N.J. Bill Would Require Homeowners Insurers to Provide Policy Summary

The New Jersey Assembly’s financial institutions and insurance committee gave approval Monday, Jan. 14, to a recently introduced bill that seeks to make it easier for homeowners to understand what their policy covers and does not cover.

The bill, A3642, would require homeowners insurers to give policyholders a one-page summary of the policy explaining “notable coverages and exclusions under the policy” that are “written in a simple, clear, understandable, and easily readable way.”

What constitutes “notable” coverages or exclusions would be determined by the state’s commissioner of banking and insurance. The copy of the proposed bill can be found at the N.J. Office of Legislative Services website (a PDF file).

Under the proposal, the one-page summary would be added into the homeowners insurance consumer information brochure provided to the policyholder when the policy is purchased or renewed. Under the current law, the homeowners insurance consumer information brochure contains information that explains the insurer’s hurricane deductible program, if any, as well as information on the National Flood Insurance Program.

The bill was introduced to help clear up some confusions reported in the wake of Superstorm Sandy. For example, many homeowners were surprised to find out about some of the exclusions when they filed Sandy claims and that the federal flood insurance from the National Flood Insurance Program is subject to certain limitations, according to a report in The Star-Ledger. The bill was sponsored by Ruben Ramos (D-Hudson), Gary Schaer (D-Bergen and Passaic), Linda Stender (D-Middlesex, Somerset and Union) and Paul Moriarty (D-Camden and Gloucester).

Committee Included Amendments to Assuage Insurers’ Concern

The Assembly’s financial institutions and insurance committee also added a couple of amendments to allay insurers’ concerns before green-lighting the measure. Insurers have expressed concern that the one-page summary might create legal vulnerabilities for insurers in cases involving potential lawsuits.

The committee tried to address that issue by adding an amendment that says the one-page summary shall explicitly state that it is only guidance and not the actual policy.

The amendment is as follows: “The summary shall not be considered a replacement for the terms of the policy of insurance, shall not have the effect of altering the coverage afforded by the policy, and shall not confer new or additional rights beyond those expressly provided for in the policy.
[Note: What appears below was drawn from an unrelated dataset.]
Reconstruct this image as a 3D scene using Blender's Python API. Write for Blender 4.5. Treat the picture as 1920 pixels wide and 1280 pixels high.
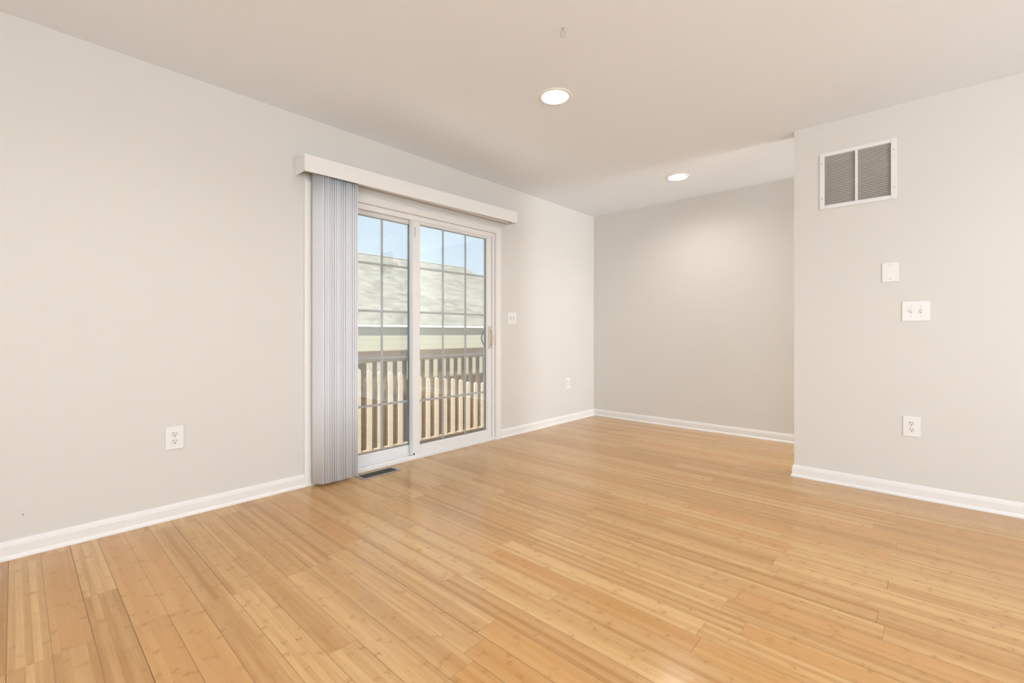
import bpy, bmesh, math, random
from mathutils import Vector, Matrix
random.seed(7)
for o in list(bpy.data.objects): bpy.data.objects.remove(o)
scn = bpy.context.scene
COL = scn.collection

# ------------------------------------------------------------------ camera
cam = bpy.data.cameras.new('camera')
cam.sensor_width = 36.0
cam.lens = 853.5 / 1920 * 36.0
cam.shift_y = -16.0 / 1920
cam.clip_start = 0.05
cam_o = bpy.data.objects.new('camera', cam)
COL.objects.link(cam_o)
cam_o.location = (0, 0, 1.013)
cam_o.rotation_euler = (math.pi / 2, 0, math.radians(42.42))
scn.camera = cam_o

# ------------------------------------------------------------------ colour management
vs = scn.view_settings
vs.view_transform = 'Standard'; vs.look = 'None'; vs.gamma = 1; vs.use_curve_mapping = False
vs.exposure = 0.21

# ------------------------------------------------------------------ sky and sun
w = bpy.data.worlds.new('world'); scn.world = w; w.use_nodes = True
wn = w.node_tree.nodes; wl = w.node_tree.links; wn.clear()
wo = wn.new('ShaderNodeOutputWorld'); wb = wn.new('ShaderNodeBackground')
tc = wn.new('ShaderNodeTexCoord'); sp = wn.new('ShaderNodeSeparateXYZ'); mr = wn.new('ShaderNodeMapRange')
mr.inputs['From Min'].default_value = -0.05; mr.inputs['From Max'].default_value = 0.6
mx = wn.new('ShaderNodeMix'); mx.data_type = 'RGBA'
mx.inputs[6].default_value = (0.70, 0.85, 1.0, 1); mx.inputs[7].default_value = (0.58, 0.78, 1.0, 1)
wl.new(tc.outputs['Generated'], sp.inputs[0]); wl.new(sp.outputs['Z'], mr.inputs['Value'])
wl.new(mr.outputs[0], mx.inputs[0]); wl.new(mx.outputs[2], wb.inputs['Color'])
wb.inputs['Strength'].default_value = 1.14
wl.new(wb.outputs[0], wo.inputs[0])

def lamp(name, kind, loc, rot, energy, color=(1, 1, 1), **kw):
    l = bpy.data.lights.new(name, kind); l.energy = energy; l.color = color
    for k, v in kw.items(): setattr(l, k, v)
    o = bpy.data.objects.new(name, l); COL.objects.link(o)
    o.location = loc; o.rotation_euler = rot
    return o
el = math.radians(66)
sdir = Vector((0.6 * math.cos(el), -0.8 * math.cos(el), math.sin(el)))
sun = lamp('sun_light', 'SUN', (3, -4, 8), sdir.to_track_quat('Z', 'Y').to_euler(), 13.5, (1.0, 0.95, 0.87), angle=0.01)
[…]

The summary shall expressly state that the summary is only provided as guidance to the homeowner in understanding the terms of the policy of insurance.”

The committee also added an amendment that says the department of banking and insurance would decide the timeline for when the insurers would have to start providing the summary. The amendment states: “This act shall take effect on the 90th day following enactment except that the act’s provisions shall not be implemented until the Department of Banking and Insurance, by regulation, issues a timeline for implementation.”